* BEGIN Recorded information *
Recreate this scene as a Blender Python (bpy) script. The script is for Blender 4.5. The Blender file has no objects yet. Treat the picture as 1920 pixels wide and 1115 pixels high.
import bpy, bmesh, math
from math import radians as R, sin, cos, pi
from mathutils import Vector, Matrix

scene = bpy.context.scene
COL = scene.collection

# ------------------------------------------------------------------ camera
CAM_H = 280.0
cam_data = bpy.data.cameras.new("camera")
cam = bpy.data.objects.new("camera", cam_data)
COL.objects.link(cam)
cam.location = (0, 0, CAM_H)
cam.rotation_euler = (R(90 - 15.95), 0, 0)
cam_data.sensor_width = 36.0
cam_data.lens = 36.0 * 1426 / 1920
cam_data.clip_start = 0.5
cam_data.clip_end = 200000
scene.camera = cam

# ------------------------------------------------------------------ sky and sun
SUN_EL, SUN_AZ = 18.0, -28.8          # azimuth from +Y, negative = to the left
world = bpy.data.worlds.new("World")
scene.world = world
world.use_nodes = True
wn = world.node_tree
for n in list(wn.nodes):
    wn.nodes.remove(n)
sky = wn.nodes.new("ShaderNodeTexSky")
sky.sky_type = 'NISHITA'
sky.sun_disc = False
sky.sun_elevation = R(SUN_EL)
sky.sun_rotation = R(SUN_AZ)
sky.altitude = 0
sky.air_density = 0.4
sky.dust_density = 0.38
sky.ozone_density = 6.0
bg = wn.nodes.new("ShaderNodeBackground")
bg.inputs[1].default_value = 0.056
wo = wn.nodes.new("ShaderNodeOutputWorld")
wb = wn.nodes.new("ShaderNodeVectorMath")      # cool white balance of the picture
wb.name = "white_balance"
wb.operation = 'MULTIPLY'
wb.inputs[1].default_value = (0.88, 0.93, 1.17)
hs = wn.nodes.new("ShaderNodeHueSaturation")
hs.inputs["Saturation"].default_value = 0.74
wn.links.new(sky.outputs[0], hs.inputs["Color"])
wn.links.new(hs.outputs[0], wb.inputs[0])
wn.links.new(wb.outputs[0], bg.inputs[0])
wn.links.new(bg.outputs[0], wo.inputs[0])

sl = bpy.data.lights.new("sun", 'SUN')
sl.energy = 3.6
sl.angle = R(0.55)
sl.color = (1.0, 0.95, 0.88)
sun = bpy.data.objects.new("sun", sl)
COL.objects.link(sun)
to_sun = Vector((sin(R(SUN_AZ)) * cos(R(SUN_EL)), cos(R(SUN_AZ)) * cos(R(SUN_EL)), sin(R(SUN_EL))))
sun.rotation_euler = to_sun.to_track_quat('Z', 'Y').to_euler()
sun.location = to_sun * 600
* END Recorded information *
* Your task
Write out the full listing exactly as given.

* Result below
Recreate this scene as a Blender Python (bpy) script. The script is for Blender 4.5. The Blender file has no objects yet. Treat the picture as 1920 pixels wide and 1115 pixels high.
import bpy, bmesh, math
from math import radians as R, sin, cos, pi
from mathutils import Vector, Matrix

scene = bpy.context.scene
COL = scene.collection

# ------------------------------------------------------------------ camera
CAM_H = 280.0
cam_data = bpy.data.cameras.new("camera")
cam = bpy.data.objects.new("camera", cam_data)
COL.objects.link(cam)
cam.location = (0, 0, CAM_H)
cam.rotation_euler = (R(90 - 15.95), 0, 0)
cam_data.sensor_width = 36.0
cam_data.lens = 36.0 * 1426 / 1920
cam_data.clip_start = 0.5
cam_data.clip_end = 200000
scene.camera = cam

# ------------------------------------------------------------------ sky and sun
SUN_EL, SUN_AZ = 18.0, -28.8          # azimuth from +Y, negative = to the left
world = bpy.data.worlds.new("World")
scene.world = world
world.use_nodes = True
wn = world.node_tree
for n in list(wn.nodes):
    wn.nodes.remove(n)
sky = wn.nodes.new("ShaderNodeTexSky")
sky.sky_type = 'NISHITA'
sky.sun_disc = False
sky.sun_elevation = R(SUN_EL)
sky.sun_rotation = R(SUN_AZ)
sky.altitude = 0
sky.air_density = 0.4
sky.dust_density = 0.38
sky.ozone_density = 6.0
bg = wn.nodes.new("ShaderNodeBackground")
bg.inputs[1].default_value = 0.056
wo = wn.nodes.new("ShaderNodeOutputWorld")
wb = wn.nodes.new("ShaderNodeVectorMath")      # cool white balance of the picture
wb.name = "white_balance"
wb.operation = 'MULTIPLY'
wb.inputs[1].default_value = (0.88, 0.93, 1.17)
hs = wn.nodes.new("ShaderNodeHueSaturation")
hs.inputs["Saturation"].default_value = 0.74
wn.links.new(sky.outputs[0], hs.inputs["Color"])
wn.links.new(hs.outputs[0], wb.inputs[0])
wn.links.new(wb.outputs[0], bg.inputs[0])
wn.links.new(bg.outputs[0], wo.inputs[0])

sl = bpy.data.lights.new("sun", 'SUN')
sl.energy = 3.6
sl.angle = R(0.55)
sl.color = (1.0, 0.95, 0.88)
sun = bpy.data.objects.new("sun", sl)
COL.objects.link(sun)
to_sun = Vector((sin(R(SUN_AZ)) * cos(R(SUN_EL)), cos(R(SUN_AZ)) * cos(R(SUN_EL)), sin(R(SUN_EL))))
sun.rotation_euler = to_sun.to_track_quat('Z', 'Y').to_euler()
sun.location = to_sun * 600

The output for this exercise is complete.